There is a solution, though: bash arrays.
If you make $args into an array variable, then you can expand it with the repeated-quote syntax:
cmd "${args[#]}"
which produces exactly one word per element of $args, and suppresses word-splitting and pathname expansion on those words, so they end up as literals.
So, for example:
actions=(--tags all:)
actions+=(--chapters '')
mkvpropedit "$1" "${actions[#]}"
will probably do what you want. So would:
args=("$1")
args+=(--tags)
args+=(all:)
args+=(--chapters)
args+=('')
mkvpropedit "${args[#]}"
and so would
command=(mkvpropedit "$1" --tags all: --chapters '')
"${command[#]}"
I hope that's semi-clear.
man bash (or the online version) contains a blow-by-blow account of how bash assembles commands, starting at the section "EXPANSION". It's worth reading for a full explanation.
Notes:
This doesn't apply to eval or commands like bash -c which evaluate their argument again after command line processing. But that's because command-line processing happens twice.

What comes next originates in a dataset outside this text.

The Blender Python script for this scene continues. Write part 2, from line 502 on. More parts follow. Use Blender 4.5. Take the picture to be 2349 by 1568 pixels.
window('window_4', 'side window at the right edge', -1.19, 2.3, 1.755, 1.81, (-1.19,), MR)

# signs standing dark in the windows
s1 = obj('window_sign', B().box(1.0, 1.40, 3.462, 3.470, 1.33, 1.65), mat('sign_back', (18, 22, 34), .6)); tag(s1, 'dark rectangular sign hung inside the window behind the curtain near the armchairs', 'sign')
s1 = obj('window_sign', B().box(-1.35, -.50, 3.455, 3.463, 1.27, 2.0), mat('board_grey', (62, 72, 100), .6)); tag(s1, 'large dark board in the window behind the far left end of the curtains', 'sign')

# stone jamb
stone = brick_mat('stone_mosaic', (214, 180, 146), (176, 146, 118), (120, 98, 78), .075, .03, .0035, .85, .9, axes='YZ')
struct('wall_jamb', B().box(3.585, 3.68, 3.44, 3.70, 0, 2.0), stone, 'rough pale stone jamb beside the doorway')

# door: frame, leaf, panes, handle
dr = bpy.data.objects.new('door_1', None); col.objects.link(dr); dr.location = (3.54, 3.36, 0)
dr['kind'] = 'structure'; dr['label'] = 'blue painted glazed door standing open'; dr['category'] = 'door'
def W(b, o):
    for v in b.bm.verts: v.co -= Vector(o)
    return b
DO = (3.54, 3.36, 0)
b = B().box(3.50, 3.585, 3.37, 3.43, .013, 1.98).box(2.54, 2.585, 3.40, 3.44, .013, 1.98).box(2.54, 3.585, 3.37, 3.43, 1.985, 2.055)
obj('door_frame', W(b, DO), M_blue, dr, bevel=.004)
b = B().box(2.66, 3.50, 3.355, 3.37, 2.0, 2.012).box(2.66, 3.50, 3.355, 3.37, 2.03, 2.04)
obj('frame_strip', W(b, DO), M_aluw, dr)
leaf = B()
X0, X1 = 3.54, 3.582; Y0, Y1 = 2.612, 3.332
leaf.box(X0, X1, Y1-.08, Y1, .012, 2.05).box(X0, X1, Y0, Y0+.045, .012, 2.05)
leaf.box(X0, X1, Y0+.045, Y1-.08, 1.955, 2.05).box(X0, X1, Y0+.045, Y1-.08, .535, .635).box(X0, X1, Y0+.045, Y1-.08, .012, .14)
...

Word splitting is not the same as "dividing the command into words", which happens when the command is parsed. For one thing, word-splitting uses as separator characters the value of $IFS, whereas command-line parsing uses whitespace. But neither of these are done inside quotes, so they are similar in that respect. In any case, words are split in one way or another both before and after parameter substitution.